3D scene scripts
◆ ◆ ◆ ◆

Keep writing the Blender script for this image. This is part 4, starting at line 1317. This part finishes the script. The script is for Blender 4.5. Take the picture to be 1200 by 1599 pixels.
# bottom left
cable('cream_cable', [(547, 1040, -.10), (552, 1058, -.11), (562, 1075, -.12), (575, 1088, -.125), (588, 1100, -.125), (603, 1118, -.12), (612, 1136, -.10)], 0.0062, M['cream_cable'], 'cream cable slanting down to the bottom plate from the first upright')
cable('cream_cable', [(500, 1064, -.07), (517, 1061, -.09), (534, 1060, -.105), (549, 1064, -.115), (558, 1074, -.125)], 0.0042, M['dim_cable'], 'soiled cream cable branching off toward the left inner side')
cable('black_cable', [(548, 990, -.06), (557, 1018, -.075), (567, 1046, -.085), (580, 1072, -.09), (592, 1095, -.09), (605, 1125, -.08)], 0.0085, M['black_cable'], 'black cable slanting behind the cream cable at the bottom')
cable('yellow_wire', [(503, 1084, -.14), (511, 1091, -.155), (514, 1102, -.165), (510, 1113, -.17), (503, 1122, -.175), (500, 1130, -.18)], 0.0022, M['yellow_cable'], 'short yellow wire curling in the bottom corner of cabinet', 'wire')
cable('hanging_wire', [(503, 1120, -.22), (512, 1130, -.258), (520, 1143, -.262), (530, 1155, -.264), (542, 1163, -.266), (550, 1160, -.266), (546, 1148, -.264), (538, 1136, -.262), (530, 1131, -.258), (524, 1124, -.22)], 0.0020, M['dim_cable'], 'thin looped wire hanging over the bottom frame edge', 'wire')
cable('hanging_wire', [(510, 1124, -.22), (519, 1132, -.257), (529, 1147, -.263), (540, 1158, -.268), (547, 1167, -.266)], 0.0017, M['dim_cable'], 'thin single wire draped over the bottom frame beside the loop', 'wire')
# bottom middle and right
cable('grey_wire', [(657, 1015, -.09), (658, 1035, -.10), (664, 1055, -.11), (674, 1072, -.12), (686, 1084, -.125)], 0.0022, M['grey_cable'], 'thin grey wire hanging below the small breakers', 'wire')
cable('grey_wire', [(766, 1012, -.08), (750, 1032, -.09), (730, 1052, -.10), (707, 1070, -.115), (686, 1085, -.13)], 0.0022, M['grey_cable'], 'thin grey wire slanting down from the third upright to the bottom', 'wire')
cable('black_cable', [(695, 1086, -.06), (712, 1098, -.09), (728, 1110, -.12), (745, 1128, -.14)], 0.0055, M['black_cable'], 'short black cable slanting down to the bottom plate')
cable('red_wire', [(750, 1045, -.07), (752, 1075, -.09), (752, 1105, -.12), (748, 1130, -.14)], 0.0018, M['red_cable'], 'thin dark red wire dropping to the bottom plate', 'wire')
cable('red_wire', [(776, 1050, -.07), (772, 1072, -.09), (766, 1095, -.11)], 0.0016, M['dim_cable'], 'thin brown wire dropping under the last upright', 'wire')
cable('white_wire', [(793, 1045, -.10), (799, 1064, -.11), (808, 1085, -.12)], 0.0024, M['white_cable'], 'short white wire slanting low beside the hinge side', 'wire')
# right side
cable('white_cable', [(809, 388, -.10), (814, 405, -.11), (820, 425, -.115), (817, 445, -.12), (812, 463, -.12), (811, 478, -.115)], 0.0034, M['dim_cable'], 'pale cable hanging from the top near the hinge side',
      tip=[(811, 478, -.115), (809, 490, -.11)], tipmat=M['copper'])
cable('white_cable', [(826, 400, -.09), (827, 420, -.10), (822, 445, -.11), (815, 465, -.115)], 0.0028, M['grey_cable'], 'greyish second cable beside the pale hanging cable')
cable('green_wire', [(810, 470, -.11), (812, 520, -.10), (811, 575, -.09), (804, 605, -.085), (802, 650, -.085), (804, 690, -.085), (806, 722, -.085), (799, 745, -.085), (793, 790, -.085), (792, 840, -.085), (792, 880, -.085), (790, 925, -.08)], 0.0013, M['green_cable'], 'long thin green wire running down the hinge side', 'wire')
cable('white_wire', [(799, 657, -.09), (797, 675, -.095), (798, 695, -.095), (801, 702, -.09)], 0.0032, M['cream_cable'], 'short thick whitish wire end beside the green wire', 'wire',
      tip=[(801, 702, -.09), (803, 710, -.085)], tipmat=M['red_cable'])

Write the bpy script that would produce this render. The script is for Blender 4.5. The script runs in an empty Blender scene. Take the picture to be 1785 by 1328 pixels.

◆ ◆ ◆ ◆

Prompt: Search the lines above for the string "picture", then show every one that has it.

Response:
Keep writing the Blender script for this image. This is part 4, starting at line 1317. This part finishes the script. The script is for Blender 4.5. Take the picture to be 1200 by 1599 pixels.
Write the bpy script that would produce this render. The script is for Blender 4.5. The script runs in an empty Blender scene. Take the picture to be 1785 by 1328 pixels.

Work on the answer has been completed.